Urban planning has prioritised movement over value creation. Roads were built to ease congestion, not to anchor logistics, industrial corridors, or service clusters. Public transport expanded without aligning land use around stations and depots. Housing grew without proximity to employment hubs. Infrastructure spending improved access, but failed to integrate production, services, and mobility into coherent economic systems.

 

Urban leadership also remains weak. City leadership roles lack continuity, fiscal autonomy, and executive authority. Mayors and municipal heads operate with limited tenure and constrained powers. Urban leadership becomes a stepping stone rather than a serious executive assignment. Economic planning, which requires long-term commitment and technical depth, rarely survives electoral churn.

 

Smart city initiatives added technology but not governance reform. Sensors, apps, and command centres were layered onto institutions that lacked economic mandates. These projects improved monitoring and visibility but did not strengthen value creation. Technology without empowered governance delivered cosmetic modernisation.

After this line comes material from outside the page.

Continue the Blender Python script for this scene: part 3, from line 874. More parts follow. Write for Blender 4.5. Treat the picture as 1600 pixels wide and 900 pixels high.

White Paper – Why Kerala’s Cities Failed to Become Economic Engines_

Kerala’s cities also lack economic identity. Kochi, Thiruvananthapuram, Kozhikode, Thrissur, and Kollam possess distinct strengths, yet policy treats them uniformly. No city is explicitly mandated to become a logistics hub, a research centre, a creative economy cluster, or a manufacturing node at scale. Uniform governance produced uniform underperformance.

 

Urbanisation without urban governance is not development. It is congestion management. Until Kerala treats cities as economic engines rather than service centres, growth will remain scattered and shallow. Density alone does not create prosperity. Governance does.